8/8/09

El susto en Tetuán



“¡Esto se tiene que acabar!”. Me lo soltó de golpe, allí, cruzando la Plaza de Tetuán, y mi corazón dio un brinco: Yo la había recogido de su trabajo y la acompañaba a su casa, como casi todas las tardes. Llevábamos saliendo algún tiempo, no mucho, porque ella era muy joven; pero ambos teníamos ya muy claro que un día formaríamos una familia.
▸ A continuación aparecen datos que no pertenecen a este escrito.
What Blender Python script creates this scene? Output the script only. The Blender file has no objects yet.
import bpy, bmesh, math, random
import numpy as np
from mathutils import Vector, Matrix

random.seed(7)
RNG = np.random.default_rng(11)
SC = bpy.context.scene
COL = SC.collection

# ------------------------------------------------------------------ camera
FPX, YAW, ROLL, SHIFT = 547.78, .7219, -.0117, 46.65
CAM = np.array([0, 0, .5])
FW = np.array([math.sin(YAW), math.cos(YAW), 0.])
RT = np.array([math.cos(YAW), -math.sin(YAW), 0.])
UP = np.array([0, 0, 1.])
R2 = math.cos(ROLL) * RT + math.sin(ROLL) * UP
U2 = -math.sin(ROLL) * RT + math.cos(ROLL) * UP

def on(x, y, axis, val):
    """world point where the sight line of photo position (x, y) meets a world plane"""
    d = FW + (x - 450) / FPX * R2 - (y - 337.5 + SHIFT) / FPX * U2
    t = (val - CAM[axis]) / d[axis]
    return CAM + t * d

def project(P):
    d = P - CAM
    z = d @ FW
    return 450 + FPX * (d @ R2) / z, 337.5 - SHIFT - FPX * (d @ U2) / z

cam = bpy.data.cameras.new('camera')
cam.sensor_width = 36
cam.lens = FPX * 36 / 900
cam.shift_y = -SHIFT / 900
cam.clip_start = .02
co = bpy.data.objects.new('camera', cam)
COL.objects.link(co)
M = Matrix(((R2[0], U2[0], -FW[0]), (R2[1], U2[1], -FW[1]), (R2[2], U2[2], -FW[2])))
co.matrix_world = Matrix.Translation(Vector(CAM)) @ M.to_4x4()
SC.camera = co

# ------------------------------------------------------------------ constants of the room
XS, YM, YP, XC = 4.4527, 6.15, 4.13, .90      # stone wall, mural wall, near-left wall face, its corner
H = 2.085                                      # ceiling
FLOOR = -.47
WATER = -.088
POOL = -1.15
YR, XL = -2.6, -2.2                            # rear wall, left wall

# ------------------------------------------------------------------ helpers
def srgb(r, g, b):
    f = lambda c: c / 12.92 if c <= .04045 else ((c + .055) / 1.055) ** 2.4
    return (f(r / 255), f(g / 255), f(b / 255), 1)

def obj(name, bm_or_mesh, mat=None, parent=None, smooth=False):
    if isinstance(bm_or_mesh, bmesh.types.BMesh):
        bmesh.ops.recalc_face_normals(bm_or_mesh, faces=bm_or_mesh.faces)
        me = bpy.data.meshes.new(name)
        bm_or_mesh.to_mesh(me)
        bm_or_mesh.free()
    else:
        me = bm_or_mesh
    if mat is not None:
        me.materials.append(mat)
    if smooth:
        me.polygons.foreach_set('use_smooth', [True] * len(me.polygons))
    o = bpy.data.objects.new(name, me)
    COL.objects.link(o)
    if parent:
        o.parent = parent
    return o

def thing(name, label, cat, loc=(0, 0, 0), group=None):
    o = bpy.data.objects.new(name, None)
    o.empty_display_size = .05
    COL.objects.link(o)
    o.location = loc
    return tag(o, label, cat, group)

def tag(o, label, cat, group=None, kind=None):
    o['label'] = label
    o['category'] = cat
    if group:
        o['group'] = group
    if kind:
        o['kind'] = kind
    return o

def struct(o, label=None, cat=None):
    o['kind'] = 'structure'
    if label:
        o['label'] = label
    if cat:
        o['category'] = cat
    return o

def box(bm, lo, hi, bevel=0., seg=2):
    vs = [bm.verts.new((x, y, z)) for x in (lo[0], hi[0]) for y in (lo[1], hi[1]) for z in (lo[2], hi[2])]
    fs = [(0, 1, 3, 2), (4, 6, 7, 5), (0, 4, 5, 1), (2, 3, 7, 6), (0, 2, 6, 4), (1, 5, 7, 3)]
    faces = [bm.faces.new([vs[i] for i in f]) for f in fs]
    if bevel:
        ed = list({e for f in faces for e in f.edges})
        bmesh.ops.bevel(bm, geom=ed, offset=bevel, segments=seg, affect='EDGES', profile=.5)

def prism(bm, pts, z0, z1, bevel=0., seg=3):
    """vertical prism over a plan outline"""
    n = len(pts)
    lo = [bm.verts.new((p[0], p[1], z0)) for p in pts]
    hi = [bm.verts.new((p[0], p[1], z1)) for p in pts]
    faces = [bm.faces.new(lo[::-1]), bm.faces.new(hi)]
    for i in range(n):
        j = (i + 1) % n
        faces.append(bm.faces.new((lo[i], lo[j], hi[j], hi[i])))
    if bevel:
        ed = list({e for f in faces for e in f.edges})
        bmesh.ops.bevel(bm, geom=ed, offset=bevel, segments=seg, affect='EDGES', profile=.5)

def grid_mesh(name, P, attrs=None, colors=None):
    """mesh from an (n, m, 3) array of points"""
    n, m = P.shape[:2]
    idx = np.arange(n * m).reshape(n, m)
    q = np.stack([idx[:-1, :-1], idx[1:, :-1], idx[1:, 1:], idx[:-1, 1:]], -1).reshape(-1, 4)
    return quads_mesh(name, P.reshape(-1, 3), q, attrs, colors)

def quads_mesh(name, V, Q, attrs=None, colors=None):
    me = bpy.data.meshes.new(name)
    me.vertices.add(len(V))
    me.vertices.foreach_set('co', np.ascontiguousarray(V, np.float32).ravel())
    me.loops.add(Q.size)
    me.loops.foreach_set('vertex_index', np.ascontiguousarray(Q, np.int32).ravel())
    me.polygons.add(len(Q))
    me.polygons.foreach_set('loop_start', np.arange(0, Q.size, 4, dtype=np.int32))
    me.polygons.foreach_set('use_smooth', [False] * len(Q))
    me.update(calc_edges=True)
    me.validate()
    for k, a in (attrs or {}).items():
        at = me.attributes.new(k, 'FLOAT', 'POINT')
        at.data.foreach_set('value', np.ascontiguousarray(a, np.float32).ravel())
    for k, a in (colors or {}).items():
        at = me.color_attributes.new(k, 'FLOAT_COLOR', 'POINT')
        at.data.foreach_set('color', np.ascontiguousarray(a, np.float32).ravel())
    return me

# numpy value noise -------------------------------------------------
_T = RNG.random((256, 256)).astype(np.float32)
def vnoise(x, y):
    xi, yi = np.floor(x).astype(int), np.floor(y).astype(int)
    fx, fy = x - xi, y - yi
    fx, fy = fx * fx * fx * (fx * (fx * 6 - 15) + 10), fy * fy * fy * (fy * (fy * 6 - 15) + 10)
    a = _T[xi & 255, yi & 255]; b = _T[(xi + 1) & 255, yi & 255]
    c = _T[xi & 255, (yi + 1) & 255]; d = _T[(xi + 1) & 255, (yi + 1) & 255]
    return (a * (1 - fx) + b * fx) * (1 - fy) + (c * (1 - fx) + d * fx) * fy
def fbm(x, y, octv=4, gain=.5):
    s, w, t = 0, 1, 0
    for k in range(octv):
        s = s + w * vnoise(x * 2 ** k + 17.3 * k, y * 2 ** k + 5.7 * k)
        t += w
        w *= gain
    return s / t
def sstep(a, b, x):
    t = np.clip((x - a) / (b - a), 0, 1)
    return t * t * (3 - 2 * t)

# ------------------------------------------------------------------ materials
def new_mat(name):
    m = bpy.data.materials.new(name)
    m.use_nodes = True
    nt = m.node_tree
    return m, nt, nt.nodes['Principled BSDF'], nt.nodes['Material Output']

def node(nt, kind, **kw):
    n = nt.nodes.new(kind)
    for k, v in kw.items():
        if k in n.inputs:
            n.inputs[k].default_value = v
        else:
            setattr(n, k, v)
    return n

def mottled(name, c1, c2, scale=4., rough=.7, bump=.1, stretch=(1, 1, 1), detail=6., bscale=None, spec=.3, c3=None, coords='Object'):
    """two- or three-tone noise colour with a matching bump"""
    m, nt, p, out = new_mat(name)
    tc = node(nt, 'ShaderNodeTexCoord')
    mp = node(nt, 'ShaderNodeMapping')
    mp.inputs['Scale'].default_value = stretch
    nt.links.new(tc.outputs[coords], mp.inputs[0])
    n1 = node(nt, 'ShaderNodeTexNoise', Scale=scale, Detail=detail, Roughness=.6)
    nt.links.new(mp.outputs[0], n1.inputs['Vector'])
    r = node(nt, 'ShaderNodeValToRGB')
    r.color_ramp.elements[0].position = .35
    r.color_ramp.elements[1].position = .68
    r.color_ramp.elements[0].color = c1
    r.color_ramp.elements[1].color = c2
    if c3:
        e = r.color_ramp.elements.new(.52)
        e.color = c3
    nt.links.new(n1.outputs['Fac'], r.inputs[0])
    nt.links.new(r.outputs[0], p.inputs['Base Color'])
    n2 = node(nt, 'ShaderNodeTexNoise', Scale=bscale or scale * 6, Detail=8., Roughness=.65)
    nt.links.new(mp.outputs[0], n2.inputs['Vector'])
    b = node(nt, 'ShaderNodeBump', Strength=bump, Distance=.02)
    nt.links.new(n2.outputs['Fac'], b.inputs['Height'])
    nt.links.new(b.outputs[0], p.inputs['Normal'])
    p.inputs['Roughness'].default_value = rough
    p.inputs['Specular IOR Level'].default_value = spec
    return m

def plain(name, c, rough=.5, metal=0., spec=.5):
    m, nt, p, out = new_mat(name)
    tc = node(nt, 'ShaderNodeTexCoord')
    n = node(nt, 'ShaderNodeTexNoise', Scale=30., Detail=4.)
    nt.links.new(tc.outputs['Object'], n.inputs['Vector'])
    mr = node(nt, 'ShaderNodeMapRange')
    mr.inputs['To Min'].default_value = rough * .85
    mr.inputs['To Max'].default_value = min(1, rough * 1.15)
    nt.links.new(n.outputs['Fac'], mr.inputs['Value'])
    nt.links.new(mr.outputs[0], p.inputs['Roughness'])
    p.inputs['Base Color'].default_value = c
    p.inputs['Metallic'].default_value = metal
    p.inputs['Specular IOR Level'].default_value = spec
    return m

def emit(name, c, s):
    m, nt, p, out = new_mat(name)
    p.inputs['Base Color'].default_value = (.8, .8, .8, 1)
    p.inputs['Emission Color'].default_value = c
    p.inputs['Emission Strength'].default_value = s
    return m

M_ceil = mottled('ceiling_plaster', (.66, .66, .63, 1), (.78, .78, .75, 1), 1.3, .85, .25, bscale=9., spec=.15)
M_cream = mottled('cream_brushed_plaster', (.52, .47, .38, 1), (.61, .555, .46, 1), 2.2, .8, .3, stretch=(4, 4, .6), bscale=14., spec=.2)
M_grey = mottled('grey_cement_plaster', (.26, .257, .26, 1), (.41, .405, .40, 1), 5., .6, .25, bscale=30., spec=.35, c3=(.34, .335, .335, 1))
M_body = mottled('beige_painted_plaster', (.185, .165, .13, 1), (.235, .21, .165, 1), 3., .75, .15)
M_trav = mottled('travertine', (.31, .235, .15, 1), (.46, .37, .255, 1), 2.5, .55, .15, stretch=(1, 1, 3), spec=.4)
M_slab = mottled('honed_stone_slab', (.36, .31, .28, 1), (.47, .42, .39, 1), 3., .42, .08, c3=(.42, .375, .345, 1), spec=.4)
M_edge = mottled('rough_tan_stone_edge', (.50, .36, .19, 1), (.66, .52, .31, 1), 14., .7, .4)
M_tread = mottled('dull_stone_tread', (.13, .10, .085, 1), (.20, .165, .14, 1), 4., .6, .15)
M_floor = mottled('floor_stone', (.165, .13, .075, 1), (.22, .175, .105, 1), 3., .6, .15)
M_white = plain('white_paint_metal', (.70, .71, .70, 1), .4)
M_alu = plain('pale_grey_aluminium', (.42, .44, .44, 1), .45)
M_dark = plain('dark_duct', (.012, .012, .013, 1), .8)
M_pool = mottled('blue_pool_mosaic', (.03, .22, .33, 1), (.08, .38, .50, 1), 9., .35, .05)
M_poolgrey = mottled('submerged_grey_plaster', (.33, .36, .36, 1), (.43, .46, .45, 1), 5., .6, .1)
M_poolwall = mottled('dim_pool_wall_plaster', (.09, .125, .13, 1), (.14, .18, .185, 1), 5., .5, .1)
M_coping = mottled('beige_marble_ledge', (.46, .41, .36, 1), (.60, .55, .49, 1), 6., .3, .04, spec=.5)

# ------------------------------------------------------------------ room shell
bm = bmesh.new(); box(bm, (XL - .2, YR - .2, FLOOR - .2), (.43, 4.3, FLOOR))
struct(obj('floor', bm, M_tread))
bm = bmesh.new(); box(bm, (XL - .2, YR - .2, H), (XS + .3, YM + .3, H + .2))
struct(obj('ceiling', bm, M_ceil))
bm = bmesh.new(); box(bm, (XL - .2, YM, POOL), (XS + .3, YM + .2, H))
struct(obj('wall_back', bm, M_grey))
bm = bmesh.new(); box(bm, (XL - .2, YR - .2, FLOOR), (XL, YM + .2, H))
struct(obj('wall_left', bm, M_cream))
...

“¡Esto se tiene que acabar!” Sucedió hace más de cincuenta años; y aunque ahora sonría al recordarlo, el susto que me llevé fue de los que te paralizan. La parálisis duró exactamente el tiempo que tardó ella en darse cuenta de cuán lívido se había tornado mi semblante: una eternidad. Me miró y me dijo: “Ya está bien de gastar dinero comprando almendras. Hemos de comenzar a ahorrar si un día vamos a casarnos”. ¡Qué alivio! ¡Era sólo eso lo que tenía que acabar!

Tenía razón. Yo había adquirido el hábito de comprar frutos secos y cualquiera otra cosa de comer que me apeteciera. Quizás había que atribuirlo a que en mi infancia carecí de capacidad para regalarme caprichos. Ella tenía razón, ya lo creo; pero por unos momentos me dejó a mí sin poder razonar.

Acabó solamente aquello que tenía que acabar en aquel momento de nuestra vida, pero lo otro no. El susto en la Plaza de Tetuán ha quedado como material de mis batallitas. Ahora, ella y yo salimos, cogidos de la mano, a comprar almendras, o lo que sea. Pero os aseguro que esa Plaza barcelonesa sigue impresionándome. Cuando otras veces ha tenido que decirme: “¡Esto se tiene que acabar!” -porque todavía hoy no tengo resuelta del todo mi tendencia a atender caprichos ajenos e incluso propios-, ya no me da un brinco el corazón. ¡Cuánto me alegro!